• _What to work on_
Exactly as written, write out the lines below from the first to the one containing "lone glass tower')", inclusive. Pictures do not belong in the copy.

◆ ◆ ◆ ◆

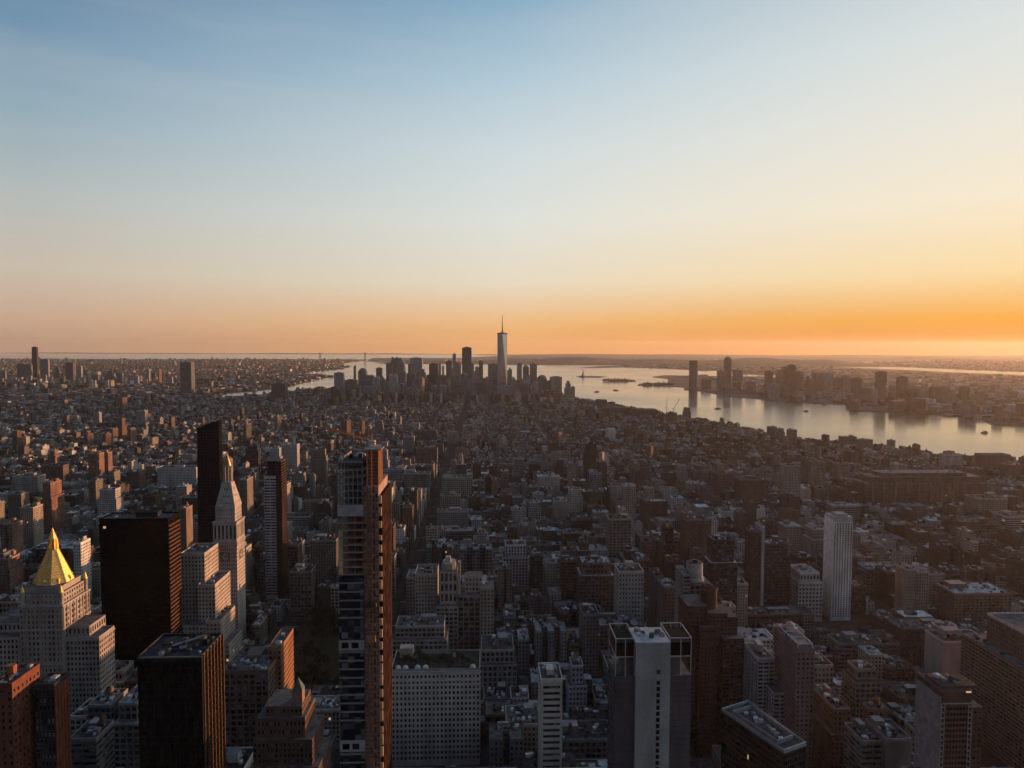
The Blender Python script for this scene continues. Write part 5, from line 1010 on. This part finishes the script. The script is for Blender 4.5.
# across the river, left
G3 = 'towers across the river on the left horizon'
far_tower(31.5, 36.5, 347, 6900, (.05, .045, .05), 'flat', label='very slim dark tower standing above the left horizon', grp=G3, anc='slim dark horizon tower', dy=24)
far_tower(180, 191, 362.5, 5000, (.13, .14, .15), 'flat', label='broad grey glass tower alone left of the downtown skyline', grp=G3, anc='broad lone glass tower')
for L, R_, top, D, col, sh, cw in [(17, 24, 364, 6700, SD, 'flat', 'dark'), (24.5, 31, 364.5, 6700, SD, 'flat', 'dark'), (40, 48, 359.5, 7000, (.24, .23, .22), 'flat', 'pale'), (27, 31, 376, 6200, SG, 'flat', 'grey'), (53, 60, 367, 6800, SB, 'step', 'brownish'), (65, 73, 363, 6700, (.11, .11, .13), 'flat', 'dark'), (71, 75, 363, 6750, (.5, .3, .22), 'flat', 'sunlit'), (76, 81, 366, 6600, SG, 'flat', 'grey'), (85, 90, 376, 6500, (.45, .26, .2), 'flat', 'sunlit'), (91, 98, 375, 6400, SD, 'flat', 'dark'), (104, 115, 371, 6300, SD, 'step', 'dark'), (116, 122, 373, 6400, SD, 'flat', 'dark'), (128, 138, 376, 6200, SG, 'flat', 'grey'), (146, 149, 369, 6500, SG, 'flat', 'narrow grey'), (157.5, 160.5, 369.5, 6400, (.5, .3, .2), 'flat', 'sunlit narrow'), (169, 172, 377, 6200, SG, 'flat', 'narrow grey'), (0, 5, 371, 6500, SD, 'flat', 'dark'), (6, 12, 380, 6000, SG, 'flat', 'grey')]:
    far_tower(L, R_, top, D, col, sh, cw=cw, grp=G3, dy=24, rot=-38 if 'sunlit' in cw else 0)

# suspension bridge at the harbour mouth
def PZ(px, py, D): x, z = XZ(px, py, D); return x, z
bxa, bxb = PZ(320, 351, 13900)[0], PZ(365, 351, 14700)[0]; za, zb2 = 215, 215; T = thing('suspension_bridge', 'long suspension bridge with two towers at the harbour mouth', 'bridge', ((bxa+bxb)/2, 14300, 1)); O = ((bxa+bxb)/2, 14300, 1)
P1 = np.array((bxa, 13900.)); P2 = np.array((bxb, 14700.)); dv = (P2-P1)
for p in (P1, P2):
    m = MB()
    for s in (-15, 15): box(m, p[0]+s-5, p[0]+s+5, p[1]-8, p[1]+8, 0, 211, (.16, .16, .17))
    for q in (60, 130, 200): box(m, p[0]-15, p[0]+15, p[1]-4, p[1]+4, q, q+10, (.16, .16, .17))
    m.build('bridge_tower', T, O)
m = MB(); a = P1-dv*.5; b = P2+dv*.5; bar(m, (a[0], a[1], 70), (b[0], b[1], 70), 9, (.2, .2, .2)); m.build('deck', T, O)
m = MB()
for i in range(40):
    f = lambda t: 205 - (1-abs(2*((t+.5) % 1)-1))*0 - 128*(1-(2*abs(t-.5))**2) if 0 <= t <= 1 else 205-135*min(1, (abs(t-.5)-.5)/.5)
    t0, t1 = -.5+i*2/40, -.5+(i+1)*2/40; p = P1+dv*t0; q = P1+dv*t1; bar(m, (*p, f(t0)), (*q, f(t1)), 3, (.16, .16, .16))
m.build('cable', T, O)
# statue island
sx, sy = G(583, 376.7, 3); T = thing('statue', 'green statue on a tall pedestal on the harbour island', 'statue', (sx, sy, 3)); O = (sx, sy, 3)
m = MB(); prism(m, ngon(sx, sy, 45, 11), 3, 14, (.3, .29, .27)); frustum(m, ngon(sx, sy, 14, 4), 14, ngon(sx, sy, 9, 4), 47, (.34, .32, .3)); m.build('pedestal', T, O)
m = MB(); frustum(m, ngon(sx, sy, 6, 8), 47, ngon(sx, sy, 3.6, 8), 74, (.12, .2, .17)); frustum(m, ngon(sx, sy, 3.6, 8), 74, ngon(sx, sy, 1.6, 8), 79, (.12, .2, .17)); prism(m, ngon(sx, sy, 1.9, 8), 79, 83, (.12, .2, .17)); bar(m, (sx-3, sy, 76), (sx-5, sy, 91), 1.6, (.12, .2, .17)); prism(m, ngon(sx-5, sy, 1.6, 6), 91, 95, (.5, .4, .1)); m.build('figure', T, O)
rr = random.Random(3)
for pxs, nm in (((608, 634), 'island_hall'), ((640, 668), 'terminal_hall')):
    for k in range(4):
        a = rr.uniform(*pxs); x_, y_ = G(a, 381 if nm == 'island_hall' else 385, 3); m = MB(); w_ = rr.uniform(35, 60); prism(m, rect(x_-w_, x_+w_, y_-18, y_+18), 3, 16, (.22, .14, .11), 'masonry', (.6, .5, .4)); h = 24
        m.add([(x_-w_, y_-18, 16), (x_+w_, y_-18, 16), (x_+w_, y_, h), (x_-w_, y_, h)], 'plain', (.15, .15, .14)); m.add([(x_+w_, y_+18, 16), (x_-w_, y_+18, 16), (x_-w_, y_, h), (x_+w_, y_, h)], 'plain', (.15, .15, .14)); box(m, x_-5, x_+5, y_-22, y_-12, 3, 34, (.25, .15, .12))
        o = m.build(nm, None, (x_, y_, 3)); tag(o, 'low brick hall with a turret on the island in the harbour' if nm == 'island_hall' else 'low brick hall with a turret on the park spit by the harbour', 'hall', 'halls on the harbour island' if nm == 'island_hall' else 'halls on the park spit')
# boats
for px_, py_, ln, ang, lab in ((718, 409, 42, .2, 'ferry in mid river below the round-topped riverbank tower'), (597, 392, 55, .5, 'small dark boat left of the other boats near the downtown tip'), (616, 390.5, 50, -.3, 'small dark boat right of another one near the downtown tip'), (806, 411.5, 34, .1, 'small boat close to the brown towers of the far bank'), (985, 433, 30, .15, 'ferry at the right edge of the river trailing a wake'), (824, 405.5, 30, 0, 'small moored boat by the far bank pier')):
    x_, y_ = G(px_, py_, 0); O = (x_, y_, 0); T = thing('boat', lab, 'boat', O); c, s = math.cos(ang), math.sin(ang)
    tr = lambda pts: [(x_+p*c-q*s, y_+p*s+q*c) for p, q in pts]
    m = MB(); hl = [(-ln/2, -5), (ln*.3, -5), (ln/2, 0), (ln*.3, 5), (-ln/2, 5)]; frustum(m, tr([(a*.94, b*.8) for a, b in hl]), -.5, tr(hl), 3, (.07, .06, .06)); m.build('hull', T, O)
    m = MB(); prism(m, tr([(-ln*.36, -4), (ln*.22, -4), (ln*.22, 4), (-ln*.36, 4)]), 3, 6.4, (.35, .33, .3)); prism(m, tr([(-ln*.1, -3), (ln*.15, -3), (ln*.15, 3), (-ln*.1, 3)]), 6.4, 9, (.4, .38, .35)); m.build('cabin', T, O)
    if ln in (42, 30) and px_ > 700:
        m = MB(); L_ = 260 if px_ > 900 else 120; m.add([(*p, .05) for p in tr([(-ln/2-L_, -1), (-ln/2, -4), (-ln/2, 4), (-ln/2-L_, 1)])], 'foam'); o = m.build('wake'); o['kind'] = 'stuff'
# harbour cranes
for px_, D, top, lean, lab in ((667, 3300, 398, 0.04, 'upright thin tower crane on the near river bank'), (674, 3250, 399, .55, 'leaning thin tower crane right of the upright one')):
    x_, z_ = XZ(px_, top, D); O = (x_, D, 2); T = thing('tower_crane', lab, 'crane', O); m = MB(); bar(m, (x_, D, 2), (x_, D, z_*.55), 2.2, (.4, .3, .28)); m.build('mast', T, O)
    m = MB(); bar(m, (x_, D, z_*.55), (x_+lean*50-2, D, z_), 1.5, (.45, .3, .28)); m.build('jib', T, O); m = MB(); bar(m, (x_, D, z_*.55), (x_-10, D, z_*.55+2), 2.4, (.4, .4, .4)); m.build('counter_jib', T, O)

# ------------------------------------------------------------------ the city fabric
def inpoly(xs, ys, poly):
    r = np.zeros(len(xs), bool); n = len(poly); j = n-1
    for i in range(n):
        xi, yi = poly[i]; xj, yj = poly[j]
        if yi != yj: r ^= ((yi > ys) != (yj > ys)) & (xs < (xj-xi)*(ys-yi)/(yj-yi)+xi)
        j = i
    return r
rs = random.Random(21); CITY = []
PAL = [((.14, .095, .08), 'reddish brick'), ((.105, .088, .076), 'brown brick'), ((.22, .20, .165), 'tan'), ((.36, .34, .305), 'pale stone'), ((.20, .205, .21), 'grey'), ((.085, .085, .088), 'dark grey'), ((.52, .51, .49), 'off-white'), ((.32, .29, .245), 'cream'), ((.065, .06, .056), 'dark brown')]
def height(x, y):
    if y < 1000: h = rs.lognormvariate(3.45 if x < 200 else 3.2, .48); h = min(h, 75) if rs.random() < .975 else rs.uniform(60, 100)
    elif y < 1800: h = rs.lognormvariate(3.1 if -600 < x < 500 else 2.85, .42); h = min(h, 55) if rs.random() < .92 else rs.uniform(38, 66)
    elif y < 4100: h = rs.lognormvariate(2.7, .3) if rs.random() < .965 else rs.uniform(26, 48)
    elif y > 4100 and -1100 < x < 420: h = rs.lognormvariate(4.1, .45)
    else: h = rs.lognormvariate(2.8, .3)
    if x > 500 and y > 3000: h = min(h, 24)
    if x < -900 and y > 1200: h = min(h, 30) if rs.random() < .97 else min(h*2, 62)
    if x > 600 and 900 < y < 1900: h *= .72
    if x < -300 and 1000 < y < 3500: h *= .85
    return max(9, min(h, 150))
def region_rot(x, y):
    if y < 1900: return 0
    if x > 350: return R(26)
    if x < -300: return R(-9)
    return 0
for i in range(len(AVX)-1):
    for j in range(68):
        y0 = 60+80*j+9; y1 = y0+62; xa, xb = AVX[i]+17, AVX[i+1]-17
        if y1 < 380 or y0 > 5600: continue
        if xb < -.72*y1-60: continue
        for row in (0, 1):
            ya, yb = (y0, y0+30.5) if row == 0 else (y0+31, y1)
            fine = y0 > 1800
            x = xa; corner = True
            while x < xb-6:
                w = rs.uniform(14, 34) if y0 < 1000 else rs.uniform(10, 28) if y0 < 1900 else rs.uniform(7, 19)
                if rs.random() < (.22 if y0 < 1900 else .1): w *= 2
                if x+w > xb-6: w = xb-x
                d = (yb-ya)*(rs.uniform(.5, .85) if fine else rs.uniform(.72, 1)); yy0 = ya if row == 0 else yb-d
                h = height(x, y0); 
                if w > 24: h *= 1.12
                edge = (x-xa < 30) or (xb-x-w < 30)
                h *= 1.22 if edge else .86
                if y0 < 1750 and (abs(x+w/2+106) < 62 or abs(x+w/2-238) < 50): h = max(h*1.35, 24)
                CITY.append([x, x+w-.4, yy0, yy0+d, h]); x += w
C = np.array(CITY); cxm = (C[:, 0]+C[:, 1])/2; cym = (C[:, 2]+C[:, 3])/2
rotv = np.array([region_rot(a, b) for a, b in zip(cxm, cym)])
keep = inpoly(cxm, cym, MANH) & (cxm > -.72*cym-80) & (cxm < .80*cym+90)
for dx, dy in ((-22, -22), (22, 22), (22, -22), (-22, 22)): keep &= inpoly(cxm+dx, cym+dy, MANH)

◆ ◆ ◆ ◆

• _Exercise answer_
The Blender Python script for this scene continues. Write part 5, from line 1010 on. This part finishes the script. The script is for Blender 4.5.
# across the river, left
G3 = 'towers across the river on the left horizon'
far_tower(31.5, 36.5, 347, 6900, (.05, .045, .05), 'flat', label='very slim dark tower standing above the left horizon', grp=G3, anc='slim dark horizon tower', dy=24)
far_tower(180, 191, 362.5, 5000, (.13, .14, .15), 'flat', label='broad grey glass tower alone left of the downtown skyline', grp=G3, anc='broad lone glass tower')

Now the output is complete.